(ANTIMEDIA) In a lengthy editorial published Tuesday, TIME magazine chronicled recent actions taken by both China and the United States in the buildup to what many are speculating could be a coming cold war. The article suggested that some, if not most of the tension is rooted in the Trump administration’s outdated view of China as a Soviet-era communist state.
“For many in the Trump camp, I don’t think they believe the Cold War with China ever ended,” Scott W. Harold, a China specialist for think tank Rand Corp., told TIME. “They think that America just hasn’t been fighting.”
Highlighting a bit of Cold War-era history, TIME notes that the United States once sought closer relations with China as a means to combat the Soviet threat:
“In an attempt to sideline Moscow, Washington was willing to engage with China in the hope that it would reform, open up and democratize. But the latter never happened, and on democracy and human rights these two blocs remain at ideological loggerheads.”
This ideological disagreement — or, as Scott W. Harold surmises, this perceived disagreement — may be a very large part of the prejudice that highly nationalistic President Donald Trump seems to have toward China.
And Russia, once again, is proving to be an issue in U.S.-China relations.
Trump has proven himself eager, if not willing, to cooperate with Vladimir Putin’s Russia. Days ago, in fact, the U.S. president stated he would be open to the idea of conducting joint airstrikes with Russia against ISIS.
As such, and as another analyst warns, this prejudice against China is something Trump will have to get over if he has any true wishes to work with the Asian superpower. The reason for this, of course, is that China has grown to become the primary ally of the United States’ former Cold War adversary.
“We are going back to a world where you can’t consider the U.S.-China relationship without also considering Russia,” Professor Rana Mitter, China specialist at Oxford, told TIME.
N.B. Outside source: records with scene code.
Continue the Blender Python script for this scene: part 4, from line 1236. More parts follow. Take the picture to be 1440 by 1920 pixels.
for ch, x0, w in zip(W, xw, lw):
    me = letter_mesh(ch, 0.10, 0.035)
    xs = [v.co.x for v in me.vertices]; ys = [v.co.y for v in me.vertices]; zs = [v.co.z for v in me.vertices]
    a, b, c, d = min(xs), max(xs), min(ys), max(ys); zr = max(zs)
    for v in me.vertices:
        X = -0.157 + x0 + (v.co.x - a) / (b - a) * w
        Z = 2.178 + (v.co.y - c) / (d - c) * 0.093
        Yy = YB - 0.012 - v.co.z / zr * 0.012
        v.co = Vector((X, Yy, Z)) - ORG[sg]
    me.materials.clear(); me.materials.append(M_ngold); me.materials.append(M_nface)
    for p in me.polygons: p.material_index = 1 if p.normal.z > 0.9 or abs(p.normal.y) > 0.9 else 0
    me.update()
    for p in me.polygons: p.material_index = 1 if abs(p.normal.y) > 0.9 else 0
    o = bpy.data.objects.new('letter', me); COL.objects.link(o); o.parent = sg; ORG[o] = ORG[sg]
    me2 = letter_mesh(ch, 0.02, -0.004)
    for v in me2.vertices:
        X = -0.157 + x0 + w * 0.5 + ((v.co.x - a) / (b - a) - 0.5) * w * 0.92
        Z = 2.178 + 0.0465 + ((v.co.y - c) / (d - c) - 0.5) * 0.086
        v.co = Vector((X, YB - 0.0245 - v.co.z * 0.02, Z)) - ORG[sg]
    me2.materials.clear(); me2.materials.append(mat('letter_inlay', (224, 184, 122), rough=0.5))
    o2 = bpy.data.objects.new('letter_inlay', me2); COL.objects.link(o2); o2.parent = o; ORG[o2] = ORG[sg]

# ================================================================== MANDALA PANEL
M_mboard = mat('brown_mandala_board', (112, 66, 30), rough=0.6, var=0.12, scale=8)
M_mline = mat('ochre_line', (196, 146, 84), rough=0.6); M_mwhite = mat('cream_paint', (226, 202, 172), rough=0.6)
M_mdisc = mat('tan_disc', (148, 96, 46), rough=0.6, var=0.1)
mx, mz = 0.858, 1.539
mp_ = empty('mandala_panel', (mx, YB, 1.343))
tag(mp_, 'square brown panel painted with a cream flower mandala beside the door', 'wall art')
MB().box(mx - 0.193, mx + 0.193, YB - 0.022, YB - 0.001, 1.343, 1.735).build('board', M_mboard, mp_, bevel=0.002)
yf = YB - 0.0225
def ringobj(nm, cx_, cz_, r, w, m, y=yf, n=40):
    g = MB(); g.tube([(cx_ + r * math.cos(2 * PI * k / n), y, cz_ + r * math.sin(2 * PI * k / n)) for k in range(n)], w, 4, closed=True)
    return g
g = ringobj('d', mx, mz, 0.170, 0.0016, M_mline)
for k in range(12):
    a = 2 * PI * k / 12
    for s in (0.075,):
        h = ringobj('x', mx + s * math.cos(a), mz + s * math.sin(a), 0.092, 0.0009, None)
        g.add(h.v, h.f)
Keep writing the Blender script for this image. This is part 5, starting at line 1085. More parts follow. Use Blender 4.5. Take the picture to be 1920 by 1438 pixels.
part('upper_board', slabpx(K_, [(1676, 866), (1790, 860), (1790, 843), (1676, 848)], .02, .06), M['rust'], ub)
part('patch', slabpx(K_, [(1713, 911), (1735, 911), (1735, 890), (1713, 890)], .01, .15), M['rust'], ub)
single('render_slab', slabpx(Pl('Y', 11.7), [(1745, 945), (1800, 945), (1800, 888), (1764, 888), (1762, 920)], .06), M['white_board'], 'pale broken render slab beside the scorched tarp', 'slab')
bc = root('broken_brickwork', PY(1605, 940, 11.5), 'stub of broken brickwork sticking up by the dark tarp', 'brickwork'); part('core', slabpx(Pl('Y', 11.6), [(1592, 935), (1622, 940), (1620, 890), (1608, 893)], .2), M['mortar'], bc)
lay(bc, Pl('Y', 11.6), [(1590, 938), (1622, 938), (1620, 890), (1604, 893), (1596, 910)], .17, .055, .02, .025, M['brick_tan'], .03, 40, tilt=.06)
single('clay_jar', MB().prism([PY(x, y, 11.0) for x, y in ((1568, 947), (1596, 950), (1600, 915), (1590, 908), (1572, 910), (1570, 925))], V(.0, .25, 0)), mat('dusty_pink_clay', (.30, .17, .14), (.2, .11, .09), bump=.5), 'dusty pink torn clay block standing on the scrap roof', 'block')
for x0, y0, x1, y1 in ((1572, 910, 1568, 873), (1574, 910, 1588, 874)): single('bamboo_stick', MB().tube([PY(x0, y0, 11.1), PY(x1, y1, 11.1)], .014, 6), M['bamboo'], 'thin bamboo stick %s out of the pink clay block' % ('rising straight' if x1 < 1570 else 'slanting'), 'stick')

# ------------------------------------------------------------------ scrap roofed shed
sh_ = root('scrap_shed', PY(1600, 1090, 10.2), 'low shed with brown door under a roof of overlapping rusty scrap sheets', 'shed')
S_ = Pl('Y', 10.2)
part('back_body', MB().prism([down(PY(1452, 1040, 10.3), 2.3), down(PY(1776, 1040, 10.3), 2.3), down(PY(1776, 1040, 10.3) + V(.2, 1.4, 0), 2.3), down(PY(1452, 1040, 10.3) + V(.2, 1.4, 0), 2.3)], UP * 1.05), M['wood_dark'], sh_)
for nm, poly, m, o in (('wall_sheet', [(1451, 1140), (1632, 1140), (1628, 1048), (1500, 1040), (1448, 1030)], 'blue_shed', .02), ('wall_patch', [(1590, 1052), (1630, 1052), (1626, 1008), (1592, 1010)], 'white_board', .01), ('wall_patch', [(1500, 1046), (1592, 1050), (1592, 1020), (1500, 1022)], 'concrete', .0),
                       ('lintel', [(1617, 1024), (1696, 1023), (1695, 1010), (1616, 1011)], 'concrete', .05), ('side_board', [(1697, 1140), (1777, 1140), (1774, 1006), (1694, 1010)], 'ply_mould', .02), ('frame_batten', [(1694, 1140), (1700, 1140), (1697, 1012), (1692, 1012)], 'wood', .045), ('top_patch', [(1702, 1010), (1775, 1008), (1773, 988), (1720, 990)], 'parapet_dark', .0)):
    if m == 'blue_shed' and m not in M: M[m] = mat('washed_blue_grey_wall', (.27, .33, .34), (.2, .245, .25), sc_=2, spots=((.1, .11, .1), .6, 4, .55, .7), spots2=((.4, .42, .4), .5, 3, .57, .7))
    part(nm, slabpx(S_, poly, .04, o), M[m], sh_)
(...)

Trump’s misperceptions about world affairs extend beyond political ideology, however, according to the co-founder of a highly successful tech company in Xiamen, China. Xu Ayi of Newyea — a company setting the standard in the contactless charging devices market — says the new American president has failed to see how the world has fundamentally changed. And the world, says Xu, no longer views China as a threat as Trump and his team do:
“‘Made in China’ has new meaning today, and the world is opening up, but Trump is trying to close the U.S. Trump’s a bad apple and even Americans need to worry about him.”
Whether or not there’s true cause to worry, the back and forth between the United States and China will no doubt proceed into the foreseeable future, as Trump’s “America First” rhetoric will continue to bump up against the Asian superpower’s intractable “One China” stance.
And this, according to Zhu Feng, a professor of international relations at Nanjing University, is reason enough to prepare for things to get ugly:
“We cannot exclude the possibility of a new cold war.”